Questions: Baroque Instrumental Music: Genres and Tonal Architecture
5 questions to test your understanding
Score: 0 / 5
Question 1 Multiple Choice
In a Baroque concerto, what structural function does the ritornello serve?
AIt provides a melody for the audience to follow, making the structure emotionally accessible
BIt marks structural arrivals and anchors tonal architecture, functioning as a recurring landmark even when it appears in new keys
CIt separates solo episodes so the soloist has time to rest between demanding passages
DIt establishes the home key at the opening and never returns, leaving room for development
The ritornello's power is architectural, not just melodic. Its returns — even when in different keys — signal structural arrival points, allowing listeners to orient within the form. This is a visual-architectural approach to musical form: the ritornello is a landmark you can navigate by. It does not merely repeat but functions as an anchor that frames the solo episodes' harmonic explorations. This principle was so influential that Bach transcribed over a dozen Vivaldi concertos to absorb it.
Question 2 Multiple Choice
How does a Baroque suite achieve coherence across its diverse dance movements?
AAll movements share the same tempo and character to create a unified emotional arc
BA recurring theme appears in each movement, connecting them motivically
CAll movements are in the same key, and contrasting dance characters provide variety within that tonal unity
DThe movements are ordered from simplest to most complex, creating a pedagogical progression
The suite's unity is primarily tonal: all movements share the same home key, so they feel like different facets of the same tonal world. The variety comes from the contrasting characters of the dances — the dignified allemande, flowing courante, slow sarabande, energetic gigue — each in binary form. This is the opposite of the concerto's contrast-based coherence (soloist vs. ensemble) and the sonata's tonal-architectural coherence (multi-movement tonal narrative). The suite achieves unity through shared tonality, not shared material.
Question 3 True / False
Bach transcribed many of Vivaldi's concertos, suggesting he was actively studying and absorbing the ritornello structural principle from Vivaldi's work.
TTrue
FFalse
Answer: True
Historical evidence shows Bach transcribed over a dozen Vivaldi concertos for keyboard or other instruments. This was not mere arrangement for commercial purposes — it was how composers learned in the Baroque era. By reducing Vivaldi's concertos to keyboard, Bach internalized the ritornello principle: how to alternate full-ensemble anchoring passages with solo episodes that explore tonal territory. This influence is audible in Bach's cantatas and keyboard works, where similar ritornello-like structural thinking appears.
Question 4 True / False
The Baroque sonata's multi-movement coherence derived primarily from using the same instruments and performers throughout, creating unity through timbre rather than tonal architecture.
TTrue
FFalse
Answer: False
The Baroque sonata's coherence is tonal, not timbral. Each movement is internally organized by tonal architecture — departure from the home key, excursion through related keys, and return — and the sequence of movements (e.g., slow-fast-slow-fast in the sonata da chiesa) creates a large-scale tonal narrative. Instrumentation was fixed by convention anyway (trio sonata meant two melodic instruments over basso continuo), so timbral consistency was a background assumption, not the organizing principle.
Question 5 Short Answer
What common structural principle underlies all three Baroque instrumental genres — sonata, concerto, and suite — and how does each implement it differently?

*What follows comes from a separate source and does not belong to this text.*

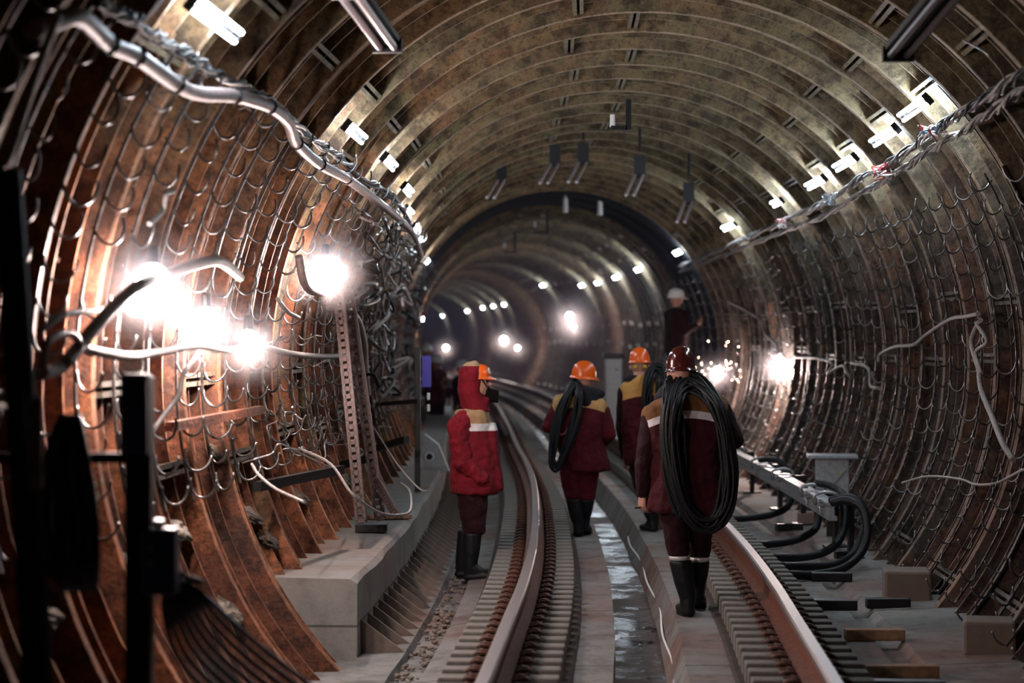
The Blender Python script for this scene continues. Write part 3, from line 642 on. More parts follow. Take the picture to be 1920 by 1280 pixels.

Think about your answer, then reveal below.
Model answer: All three use tonal architecture — departure from and return to a home key — as the fundamental organizing principle. The sonata implements this through multi-movement tonal narratives, with each movement organized by key departure and return. The concerto implements it through ritornello structure, using recurring full-ensemble passages as tonal anchors while solo episodes explore other key areas. The suite implements it by keeping all movements in the same key, with each movement's binary form enacting a miniature departure (ending on the dominant) and return.

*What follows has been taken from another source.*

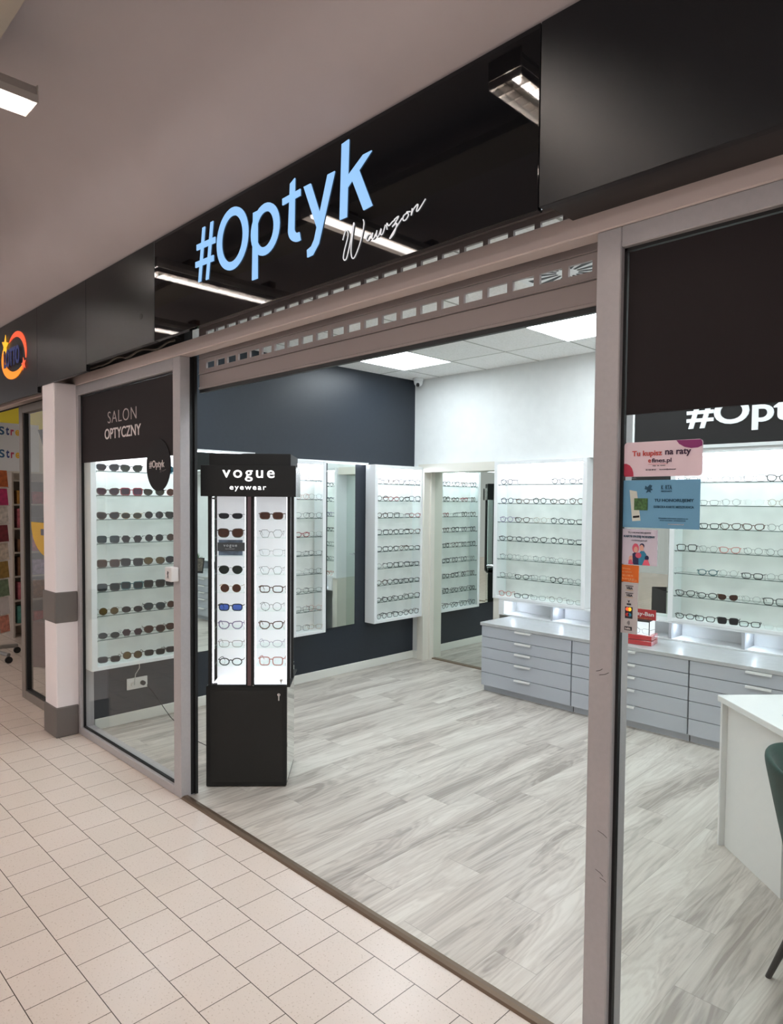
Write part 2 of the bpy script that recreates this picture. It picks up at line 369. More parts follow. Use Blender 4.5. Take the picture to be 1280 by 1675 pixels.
# crumpled cable and clips above the beam
c = MB(); pts = []
for i in range(26):
    t = i/25; pts.append((-4.9+1.35*t, 1.84+.01*math.sin(t*9), 2.562+.018*abs(math.sin(t*11))+.006*math.sin(t*29)))
c.tube(pts, .007, 6); tag(c.build('loose_cable', mat('cable_grey', (88, 82, 74), .6), smooth=True), 'loose grey cable lying on the beam under the brushed fascia', 'cable')

LIT = emit('sign_blue', (148, 196, 244), .40, .08)
HALO = mat('sign_edge', (40, 60, 90), .4)
sg = thing('illuminated_sign', 'large illuminated pale blue letters with a thin white script name on glossy black', 'sign', (0, YF, 0))
def letter_outline(parts, name='letter'):
    m = MB(); 
    for p in parts: p(m)
    return m.build(name, [LIT, HALO], sg)
YL0, YL1 = -.005, -.0005
def poly(pts): return lambda m: m.prism(pts, YL0, YL1, 'y')
def arc(cx, cz, rx, rz, t0, t1, wx, wz, n=28):
    """thick elliptical stroke between angles (degrees)"""
    def f(m):
        full = abs(t1-t0) >= 359.9; k = n if full else n+1
        out = [(cx+rx*math.cos(math.radians(t0+(t1-t0)*i/n)), cz+rz*math.sin(math.radians(t0+(t1-t0)*i/n))) for i in range(k)]
        inn = [(cx+(rx-wx)*math.cos(math.radians(t0+(t1-t0)*i/n)), cz+(rz-wz)*math.sin(math.radians(t0+(t1-t0)*i/n))) for i in range(k)]
        if full: m.ring(out, inn, YL0, YL1)
        else: m.prism(out+inn[::-1], YL0, YL1, 'y')
    return f
# '#'
letter_outline([poly([(-3.035, 2.750), (-3.012, 2.750), (-2.972, 2.998), (-2.995, 2.998)]), poly([(-2.965, 2.745), (-2.942, 2.745), (-2.898, 3.003), (-2.921, 3.003)]),
    poly([(-3.062, 2.824), (-2.895, 2.819), (-2.895, 2.846), (-3.062, 2.851)]), poly([(-3.050, 2.904), (-2.880, 2.899), (-2.880, 2.926), (-3.050, 2.931)])])
letter_outline([arc(-2.735, 2.879, .130, .138, 0, 360, .042, .036, 40)])                                   # O
letter_outline([poly([(-2.574, 2.658), (-2.533, 2.658), (-2.533, 2.945), (-2.566, 2.945)]), arc(-2.478, 2.852, .105, .108, 0, 360, .04, .034, 32)])   # p
letter_outline([poly([(-2.312, 2.80), (-2.272, 2.80), (-2.268, 2.999), (-2.300, 2.985)]), poly([(-2.352, 2.915), (-2.232, 2.919), (-2.232, 2.945), (-2.352, 2.941)]),
    arc(-2.244, 2.80, .068, .058, 180, 282, .04, .034, 12)])                                                   # t
letter_outline([poly([(-2.210, 2.945), (-2.166, 2.945), (-2.100, 2.795), (-2.118, 2.745)]), poly([(-2.062, 2.945), (-2.020, 2.945), (-2.115, 2.700), (-2.152, 2.665), (-2.185, 2.663), (-2.187, 2.692), (-2.160, 2.700), (-2.142, 2.722)])])   # y
letter_outline([poly([(-1.990, 2.755), (-1.950, 2.755), (-1.940, 3.034), (-1.980, 3.030)]), poly([(-1.952, 2.858), (-1.948, 2.902), (-1.862, 2.951), (-1.817, 2.951), (-1.908, 2.888)]),
    poly([(-1.925, 2.888), (-1.885, 2.906), (-1.812, 2.757), (-1.858, 2.753)])])                            # k
def script(parent, x0, z0, W, H, y, r, m, name='script_lettering'):
    strokes = [  # handwritten W a w r z o n
        [(.03, .62), (.07, .85), (.10, .70), (.05, .30), (.04, .10), (.08, .08), (.13, .50), (.17, .95), (.18, .90)],
        [(.175, .92), (.14, .35), (.15, .06), (.19, .05), (.26, .40), (.30, .80), (.29, .95)],
        [(.40, .46), (.36, .50), (.33, .40), (.36, .34), (.40, .44), (.41, .50), (.40, .36), (.43, .36), (.46, .50)],
        [(.46, .52), (.455, .38), (.48, .36), (.51, .52), (.505, .38), (.53, .38), (.56, .58)],
        [(.58, .44), (.575, .54), (.58, .60), (.60, .52), (.64, .58), (.67, .60)],
        [(.66, .62), (.71, .66), (.67, .52), (.64, .46), (.69, .50), (.66, .28), (.61, .18), (.66, .34), (.75, .58)],
        [(.80, .66), (.765, .62), (.76, .52), (.79, .50), (.82, .60), (.80, .68), (.84, .66)],
        [(.86, .72), (.85, .56), (.87, .68), (.91, .76), (.92, .74), (.905, .62), (.93, .62), (1.0, .82)]]
    mb = MB()
    for s in strokes:
        P3 = []
        for i in range(len(s)-1):
            p0, p1, p2, p3 = s[max(i-1, 0)], s[i], s[i+1], s[min(i+2, len(s)-1)]
            for j in range(5):
                t = j/5; P3.append(tuple(.5*((2*p1[k])+(-p0[k]+p2[k])*t+(2*p0[k]-5*p1[k]+4*p2[k]-p3[k])*t*t+(-p0[k]+3*p1[k]-3*p2[k]+p3[k])*t**3) for k in (0, 1)))
        P3.append(s[-1]); mb.tube([(x0+W*a, y, z0+H*b) for a, b in P3], r, 5)
    return mb.build(name, m, parent)
script(sg, -1.985, 2.592, .43, .135, -.003, .0024, emit('script_white', (220, 222, 226), .2))

# round orange logo on the neighbour's fascia
lg = thing('round_logo', 'orange swoosh and star logo with dark blue letters on the brushed fascia', 'logo', (0, YF, 0))
OR = emit('logo_orange', (250, 140, 40), .35); ORR = emit('logo_red', (238, 92, 56), .3); YE = emit('logo_yellow', (252, 178, 42), .4); BL = mat('logo_blue', (64, 84, 160), .4)
def starpts(cx, cz, r, a0=90): return [(cx+(r if i % 2 == 0 else r*.42)*math.cos(math.radians(a0+36*i)), cz+(r if i % 2 == 0 else r*.42)*math.sin(math.radians(a0+36*i))) for i in range(10)]
def crescent(cx, cz, R, t0, t1, w, sx=1.0):
    n = 26; o_ = []; i_ = []
    for k in range(n+1):
        a = math.radians(t0+(t1-t0)*k/n); ww = w*max(0, math.sin(math.pi*k/n))**.7
        o_.append((cx+sx*(R)*math.cos(a), cz+R*math.sin(a))); i_.append((cx+sx*(R-ww)*math.cos(a), cz+(R-ww)*math.sin(a)))
    return o_+i_[::-1]
MB().prism(crescent(-5.86, 2.79, .17, 150, 330, .06, 1.7), -.006, -.0005).build('swoosh', OR, lg)
MB().prism(crescent(-5.78, 2.80, .17, -20, 140, .045, 1.35), -.006, -.0005).build('swoosh', ORR, lg)
MB().prism(starpts(-6.04, 2.90, .085, 80), -.010, -.0065).build('star', YE, lg)
MB().prism(starpts(-5.60, 2.70, .05, 100), -.010, -.0065).build('star', ORR, lg)
text('LOTTO', -6.06, -5.68, 2.72, 2.86, -.011, BL, lg, bold=.03, depth=.004)

# ------------------------------------------------------------------ films and stickers on the glass
def film(x0, x1, z0, z1, label):
    o = B(x0, x1, 1.8885, 1.8945, z0, z1).build('privacy_film', FILM); return tag(o, label, 'window film')
fo = film(-4.99, -3.63, 1.950, 2.412, 'dark brown film with SALON OPTYCZNY lettering across the top of the framed window')
text('SALON', -4.552, -4.125, 2.196, 2.272, 1.8884, mat('film_print', (186, 172, 170), .6), fo, bold=-.012, spacing=1.12)
text('OPTYCZNY', -4.603, -4.064, 2.092, 2.162, 1.8884, TEXTW, fo, bold=.014)
film(-.93, 1.49, 1.957, 2.422, 'plain dark brown film across the top of the window beside the desk')
ov = MB().prism([(-3.832+.151*math.cos(t*math.pi/24), 1.899+.154*math.sin(t*math.pi/24)) for t in range(48)], 1.884, 1.888).build('oval_sign', mat('oval_black', (18, 13, 13), .5, 0, .2))
tag(ov, 'dark oval sign with small white lettering overlapping the bottom edge of the film', 'sign')
text('#Optyk', -3.945, -3.752, 1.872, 1.928, 1.8835, TEXTW, ov, bold=.012)
script(ov, -3.81, 1.855, .075, .022, 1.8835, .0006, mat('grey_print', (130, 122, 120), .6))

def card(name, x0, x1, z0, z1, m, label, cat='sticker', y=1.8905, r=0.0):
    if r:
        pts = []
        for cx, cz, a in ((x1-r, z1-r, 0), (x0+r, z1-r, 90), (x0+r, z0+r, 180), (x1-r, z0+r, 270)):
            for k in range(6): t = math.radians(a+18*k); pts.append((cx+r*math.cos(t), cz+r*math.sin(t)))
        mb = MB().prism(pts, y, y+.003)
    else: mb = B(x0, x1, y, y+.003, z0, z1)
    return tag(mb.build(name, m), label, cat)
PK = mat('sticker_pink', (236, 214, 222), .5)
e = card('sticker', -.934, -.712, 1.778, 1.877, PK, 'pale pink instalment sticker with purple corners, topmost on the window', r=.01)
def blob(pts, m, parent, y, name='print'): return MB().prism(pts, y-.0004, y, 'y').build(name, m, parent)
PU = mat('sticker_purple', (142, 42, 110), .5); PR = mat('sticker_crimson', (186, 48, 76), .5)
blob([(-.79, 1.8768)]+[(-.745+.048*math.cos(math.radians(a)), 1.873-.018*math.sin(math.radians(a))) for a in range(200, 359, 12)][::1]+[(-.7125, 1.868), (-.7135, 1.8765)], PU, e, 1.8903) if False else None
blob([(-.783, 1.8765), (-.775, 1.866), (-.76, 1.857), (-.742, 1.853), (-.724, 1.854), (-.7125, 1.859), (-.7125, 1.868), (-.716, 1.8755)], PU, e, 1.8903)
blob([(-.9335, 1.816), (-.926, 1.816), (-.916, 1.811), (-.909, 1.802), (-.905, 1.79), (-.904, 1.7785), (-.93, 1.7785), (-.9335, 1.783)], PR, e, 1.8903)
DK = mat('ink_plum', (62, 30, 62), .6); RD = mat('ink_coral', (206, 74, 64), .6)
text('Tu kupisz', -.909, -.822, 1.832, 1.852, 1.890, RD, e, bold=.02)
text('na raty', -.813, -.742, 1.832, 1.853, 1.890, DK, e, bold=.02)
text('e', -.861, -.853, 1.817, 1.8265, 1.890, RD, e, bold=.02)
text('fines.pl', -.851, -.795, 1.8135, 1.829, 1.890, DK, e, bold=.015)
B(-.861, -.806, 1.8895, 1.890, 1.8125, 1.8132).build('underline', RD, e)
text('raty  na  nowo', -.848, -.812, 1.806, 1.810, 1.890, DK, e)
text('22 123 45 67', -.868, -.838, 1.795, 1.799, 1.890, DK, e); text('kontakt@efines.pl', -.828, -.783, 1.795, 1.799, 1.890, DK, e)
SB = mat('sticker_blue', (108, 166, 200), .5); INK = mat('ink_navy', (22, 74, 98), .6); CREAM = mat('print_cream', (216, 220, 208), .6)
b = card('sticker', -.934, -.716, 1.632, 1.768, SB, 'sky blue resident card sticker with a phone picture, on the window')
text('K  RTA', -.822, -.792, 1.741, 1.753, 1.890, INK, b, bold=.01); text('MIESZKANCA', -.822, -.792, 1.734, 1.738, 1.890, INK, b)
text('TU HONORUJEMY', -.841, -.731, 1.704, 1.715, 1.890, INK, b, bold=.02)
text('DZIECKA KARTE MIESZKANCA', -.842, -.731, 1.689, 1.6955, 1.890, INK, b, bold=.01)
text('Wszystkie informacje znajdziesz na', -.828, -.746, 1.658, 1.662, 1.890, INK, b); text('stronie miasta', -.824, -.752, 1.653, 1.6565, 1.890, INK, b)
text('kartamieszkanca.pl', -.80, -.757, 1.642, 1.646, 1.890, TEXTW, b)
MB().prism([(-.868, 1.752), (-.862, 1.748), (-.855, 1.755), (-.848, 1.752), (-.851, 1.745), (-.846, 1.740), (-.854, 1.738), (-.850, 1.732), (-.858, 1.735), (-.866, 1.731), (-.862, 1.740), (-.87, 1.742)], 1.8898, 1.8902).build('griffin_emblem', INK, b)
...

This shared foundation is why Baroque composers could work across genres with consistent harmonic language. Tonal tension — the pull between home key and other key areas — is the engine that makes all three forms feel directional and satisfying. The genius of the Baroque era was systematizing this tonal logic into repeatable genre templates that later Classical composers could inherit and transform into symphony, string quartet, and solo sonata.